Another challenge for game designers as they embrace the mass-market revolution is how to create more emotive games through better use of storylines and dialogue. Chris Bateman, founder of International Hobo, an independent game design and script consultancy that has worked on games such as Empire’s Ghostmaster, believes that ‘The industry is coming around to the needs of narrative. Not every game needs narrative, but the mass-market audience responds more easily to a game that motivates them in this way.’

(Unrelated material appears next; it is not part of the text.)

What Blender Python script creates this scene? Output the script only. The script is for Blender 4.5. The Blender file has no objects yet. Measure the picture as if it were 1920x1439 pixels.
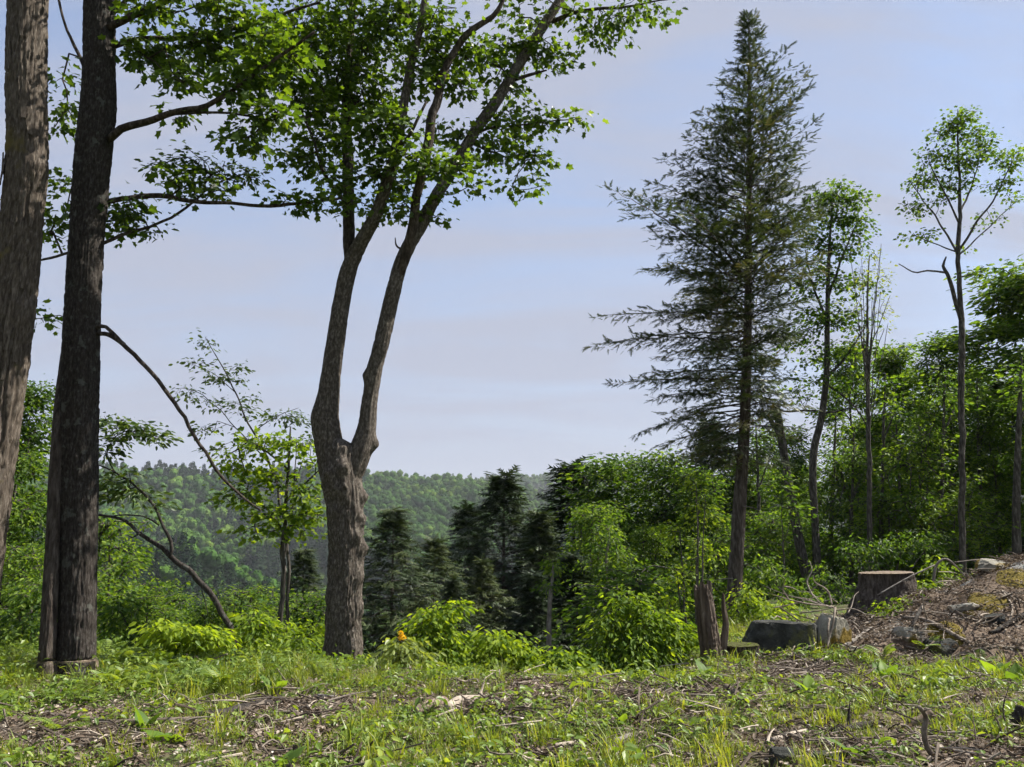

But while many mass-market video-game titles such as Electronic Arts’ Lord of the Rings franchise actively borrow from film licences, while others seek to replicate a more film-like experience for their players, Bateman is of the opinion that games do not need to kowtow to films when it comes to creating emotive game design. Instead they need to innovate from within to create something more fitting for the medium. ‘There is much work for the game writers and writer-designers to do in creating a narrative language for games. At the moment, we tend to borrow from film, which is restrictive.’
With big-hitters like GTA:SA, Half-Life 2 and Halo 2 dominating the charts and providing absorbing action and sophisticated storylines, video-game design has proved just how far it’s come since the height of sophistication was represented by three blobs and a line. After a long adolescence, games, and their design, are growing up, and with it bringing the experiences of this truly interactive entertainment form to a new audience.